Startup plan notebook illustration

We’ll just work extra hard to get it all done

It is very likely that this will hurt you in the long run. There is a limit to productivity that you can’t get around by sleeping under your desk.

Design and development teams only have so much capacity, you have to spend it wisely. Otherwise, you will end up with a half-baked product that people tell you sounds interesting. But nobody wants to use.

The more you build now, the more you have to maintain in the future. Each feature will expand and multiply, new feature sets will be needed.

If you try to do everything it is much harder to know what to measure. Or where to direct your focus.

How should I do it then?

A better approach is to take a step back. Identify the core problem you are trying to solve, be certain it is a real problem. It takes huge courage to take this position, to say no to influential stakeholders — but it will pay off in the long run.

What challenge does your product help customers overcome?

What is the one thing you can do to make your users life better? Find that thing, and go all in.

Graph - single feature focus, high effectiveness

Slice feature set vertically rather than horizontally. Figure out the smallest way you can solve the struggle.

Speak to customers or potential ones. Listen deeply. If you notice someone getting animated around a problem — you are on to something. This is something that they care enough about to want to change.

Cut your scope, cut your feature set. Be brutal.

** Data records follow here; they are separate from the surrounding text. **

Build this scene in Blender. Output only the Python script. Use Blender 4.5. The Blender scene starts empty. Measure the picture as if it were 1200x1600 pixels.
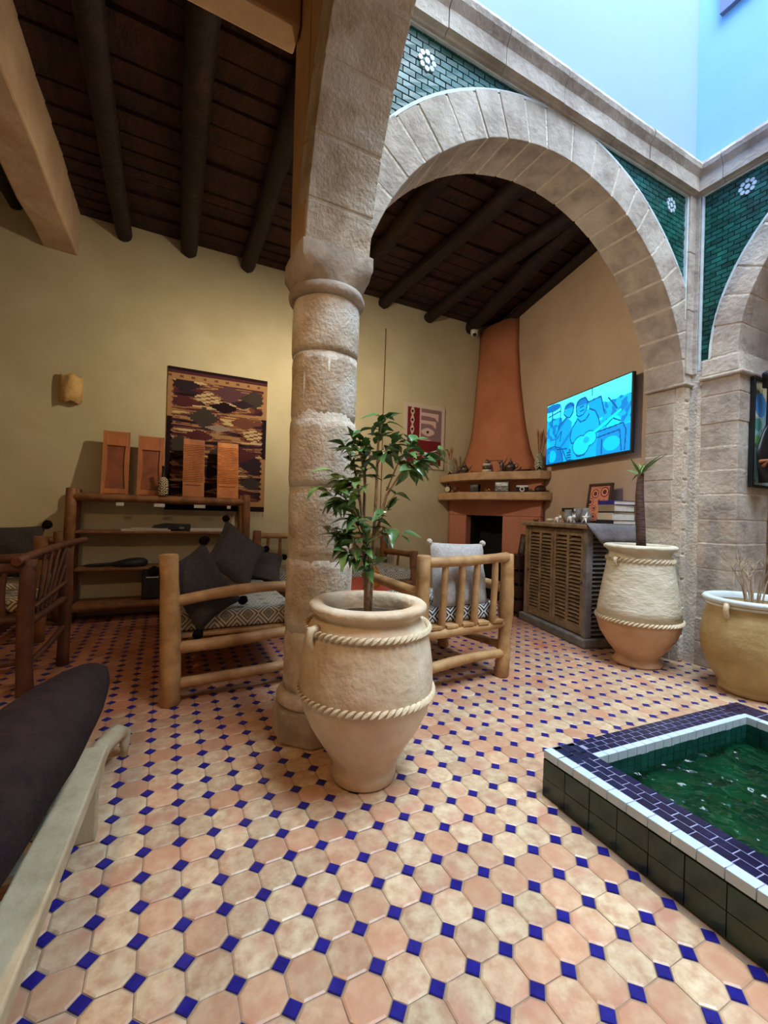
import bpy, bmesh, math, random
from mathutils import Vector, Matrix, noise

rnd = random.Random(11)
scene = bpy.context.scene
COL = scene.collection
PI = math.pi

# ------------------------------------------------------------------ camera
CAM_H = 1.0538
YAW, PITCH, ROLL = math.radians(26.983), math.radians(0.05), math.radians(1.64)
fw = Vector((math.sin(YAW) * math.cos(PITCH), math.cos(YAW) * math.cos(PITCH), math.sin(PITCH)))
rt0 = Vector((math.cos(YAW), -math.sin(YAW), 0))
up0 = rt0.cross(fw)
rt = math.cos(ROLL) * rt0 + math.sin(ROLL) * up0
up = -math.sin(ROLL) * rt0 + math.cos(ROLL) * up0
cam_data = bpy.data.cameras.new('camera')
cam = bpy.data.objects.new('camera', cam_data)
COL.objects.link(cam)
cam_data.sensor_fit = 'HORIZONTAL'
cam_data.sensor_width = 36.0
cam_data.lens = 668.87 / 1200 * 36.0
cam_data.clip_start = 0.02
cam.matrix_world = Matrix(((rt.x, up.x, -fw.x, 0), (rt.y, up.y, -fw.y, 0), (rt.z, up.z, -fw.z, CAM_H), (0, 0, 0, 1)))
scene.camera = cam

# ------------------------------------------------------------------ sky and light
SKY = 15.0
world = bpy.data.worlds.new('sky')
scene.world = world
world.use_nodes = True
bg = world.node_tree.nodes['Background']
bg.inputs[0].default_value = (0.70, 0.85, 1.0, 1)
bg.inputs[1].default_value = SKY
pl = bpy.data.lights.new('skylight_opening', 'AREA')
pl.shape = 'RECTANGLE'
pl.size, pl.size_y = 2.66, 5.1
pl.cycles.is_portal = True
po = bpy.data.objects.new('skylight_opening', pl)
COL.objects.link(po)
po.location = (2.16, -0.73, 8.5)
scene.view_settings.view_transform = 'Standard'
scene.view_settings.look = 'None'
scene.view_settings.exposure = 0.9
scene.view_settings.gamma = 1.0
scene.view_settings.use_curve_mapping = False

# ------------------------------------------------------------------ helpers
def lin(c):
    return tuple(((v / 255) / 12.92 if v / 255 <= 0.04045 else ((v / 255 + 0.055) / 1.055) ** 2.4) for v in c)

def mat(name, c1, c2=None, scale=6.0, rough=0.6, bump=0.0, bscale=40.0, metal=0.0, spec=0.5, stretch=None,
        c3=None, island=0.0, emit=0.0, attr=None, coords='pos', trans=0.0, ior=1.45, detail=4.0, cell=None, coat=0.0, contrast=(0.35, 0.65)):
    """Principled material with a procedural two/three tone noise colour and noise bump."""
    m = bpy.data.materials.new(name)
    m.use_nodes = True
    nt = m.node_tree
    N, L = nt.nodes, nt.links
    b = N['Principled BSDF']
    b.inputs['Roughness'].default_value = rough
    b.inputs['Metallic'].default_value = metal
    b.inputs['Specular IOR Level'].default_value = spec
    b.inputs['IOR'].default_value = ior
    b.inputs['Transmission Weight'].default_value = trans
    b.inputs['Coat Weight'].default_value = coat
    b.inputs['Coat Roughness'].default_value = 0.15
    if coords == 'pos':
        g = N.new('ShaderNodeNewGeometry'); vec = g.outputs['Position']
    else:
        g = N.new('ShaderNodeTexCoord'); vec = g.outputs['Object']
    if stretch:
        mp = N.new('ShaderNodeMapping'); mp.inputs['Scale'].default_value = stretch
        L.new(vec, mp.inputs['Vector']); vec = mp.outputs['Vector']
    col = None
    if attr:
        a = N.new('ShaderNodeAttribute'); a.attribute_name = attr; col = a.outputs['Color']
    else:
        col_in = lin(c1)
        if c2:
            n = N.new('ShaderNodeTexNoise'); n.inputs['Scale'].default_value = scale; n.inputs['Detail'].default_value = detail
            n.inputs['Roughness'].default_value = 0.6
            L.new(vec, n.inputs['Vector'])
            r = N.new('ShaderNodeMapRange'); r.inputs[1].default_value, r.inputs[2].default_value = contrast
            L.new(n.outputs['Fac'], r.inputs[0])
            mx = N.new('ShaderNodeMix'); mx.data_type = 'RGBA'
            mx.inputs[6].default_value = (*lin(c1), 1); mx.inputs[7].default_value = (*lin(c2), 1)
            L.new(r.outputs[0], mx.inputs[0]); col = mx.outputs[2]
            if c3:
                n2 = N.new('ShaderNodeTexNoise'); n2.inputs['Scale'].default_value = scale * 0.37; n2.inputs['Detail'].default_value = 3
                L.new(vec, n2.inputs['Vector'])
                r2 = N.new('ShaderNodeMapRange'); r2.inputs[1].default_value, r2.inputs[2].default_value = 0.5, 0.72
                L.new(n2.outputs['Fac'], r2.inputs[0])
                m2 = N.new('ShaderNodeMix'); m2.data_type = 'RGBA'
                L.new(r2.outputs[0], m2.inputs[0]); L.new(col, m2.inputs[6]); m2.inputs[7].default_value = (*lin(c3), 1)
                col = m2.outputs[2]
        if island or cell:
            hv = N.new('ShaderNodeHueSaturation')
            if col is not None: L.new(col, hv.inputs['Color'])
            else: hv.inputs['Color'].default_value = (*lin(c1), 1)
            if cell:
                # one random value for each tile of the lattice, by place
                vm = N.new('ShaderNodeVectorMath'); vm.operation = 'SUBTRACT'; vm.inputs[1].default_value = (cell[0], cell[1], -5)
                L.new(g.outputs['Position'], vm.inputs[0])
                vs = N.new('ShaderNodeVectorMath'); vs.operation = 'SCALE'; vs.inputs['Scale'].default_value = 1 / cell[2]
                L.new(vm.outputs[0], vs.inputs[0])
                sx = N.new('ShaderNodeSeparateXYZ'); L.new(vs.outputs[0], sx.inputs[0])
                fx = N.new('ShaderNodeMath'); fx.operation = 'FLOOR'; L.new(sx.outputs[0], fx.inputs[0])
                fy = N.new('ShaderNodeMath'); fy.operation = 'FLOOR'; L.new(sx.outputs[1], fy.inputs[0])
                cb = N.new('ShaderNodeCombineXYZ'); L.new(fx.outputs[0], cb.inputs[0]); L.new(fy.outputs[0], cb.inputs[1])
                wn = N.new('ShaderNodeTexWhiteNoise'); L.new(cb.outputs[0], wn.inputs['Vector']); rv = wn.outputs['Value']
                if len(cell) > 4:
                    # a share of the tiles is redder
                    r4 = N.new('ShaderNodeMapRange'); r4.inputs[1].default_value, r4.inputs[2].default_value = 0.45, 1.0
                    r4.inputs[4].default_value = 0.75
                    sp = N.new('ShaderNodeSeparateColor'); L.new(wn.outputs['Color'], sp.inputs[0])
                    L.new(sp.outputs[1], r4.inputs[0])
                    m4 = N.new('ShaderNodeMix'); m4.data_type = 'RGBA'
                    L.new(r4.outputs[0], m4.inputs[0]); L.new(col, m4.inputs[6]); m4.inputs[7].default_value = (*lin(cell[4]), 1)
                    L.new(m4.outputs[2], hv.inputs['Color'])
                amt = cell[3]
            else:
                rv = g.outputs['Random Per Island']; amt = island
            r3 = N.new('ShaderNodeMapRange'); r3.inputs[3].default_value = 1 - amt; r3.inputs[4].default_value = 1 + amt
            L.new(rv, r3.inputs[0]); L.new(r3.outputs[0], hv.inputs['Value'])
            col = hv.outputs['Color']
    if col is not None:
        L.new(col, b.inputs['Base Color'])
    else:
        b.inputs['Base Color'].default_value = (*lin(c1), 1)
    if emit:
        b.inputs['Emission Strength'].default_value = emit
        if col is not None: L.new(col, b.inputs['Emission Color'])
        else: b.inputs['Emission Color'].default_value = (*lin(c1), 1)
    if bump:
        bn = N.new('ShaderNodeTexNoise'); bn.inputs['Scale'].default_value = bscale; bn.inputs['Detail'].default_value = 5
        L.new(vec, bn.inputs['Vector'])
        bp = N.new('ShaderNodeBump'); bp.inputs['Strength'].default_value = bump; bp.inputs['Distance'].default_value = 0.02
        L.new(bn.outputs['Fac'], bp.inputs['Height']); L.new(bp.outputs['Normal'], b.inputs['Normal'])
    return m

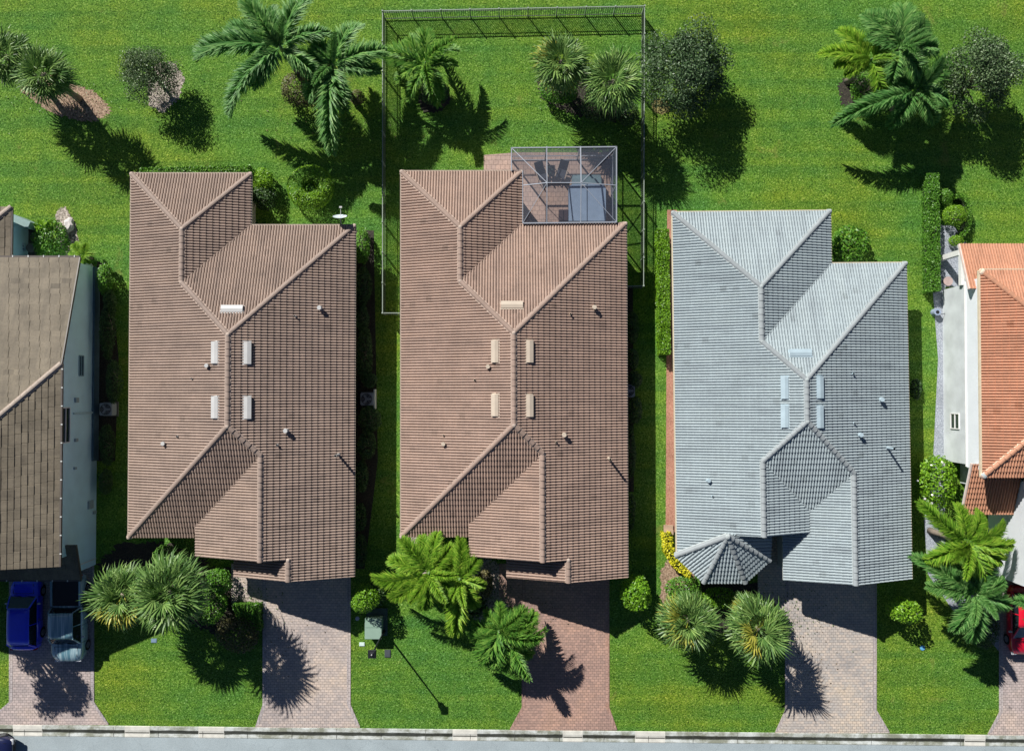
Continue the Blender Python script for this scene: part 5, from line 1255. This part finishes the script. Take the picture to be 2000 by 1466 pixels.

Put all your efforts into that one thing, make sure you solve that problem in the leanest, most compelling way you can. This might not be a single thing, it can be multiple features — but you should be solving one pain, one struggle.

Build lean, ship often

No business plan survives its first contact with customers.” — Steve_Blank.

Get your product in front of potential customers as soon as possible. Before you are fully comfortable sharing it.

In most cases, an MVP should take max 3 months, ideally less. The sooner you get a version out in front of people, the sooner you can validate your assumptions.

Build in flexibility, delete code often.

Don’t solve commoditised problems. Open source projects and third-party services exist to solve so many of the problems that modern businesses face. Make sure you find out if a solution exists to your problem before you start re-implementing something. Save your time to focus on the core value.

Measure it

Now you have identified the big problem you are solving, it’s going to be so much easier to measure. You have a North Star to follow, something you can judge success against. With this narrow focus, you can start experimenting and improving.

Keep shipping, keep measuring

Working this way you will identify early when you are on to something, and when you need to pivot. You can avoid chasing sunk costs in features that no-one wanted.

Repeat to fade

Just because you have nailed this main issue, doesn’t mean you should stop there. You will unlock greater potential after nailing the first problem. Once Uber had an infrastructure network in place from its main ride-hailing app, it was able to move into food delivery. This has become one of the most profitable parts of the business.

Experiment. Test hypotheses. Go again.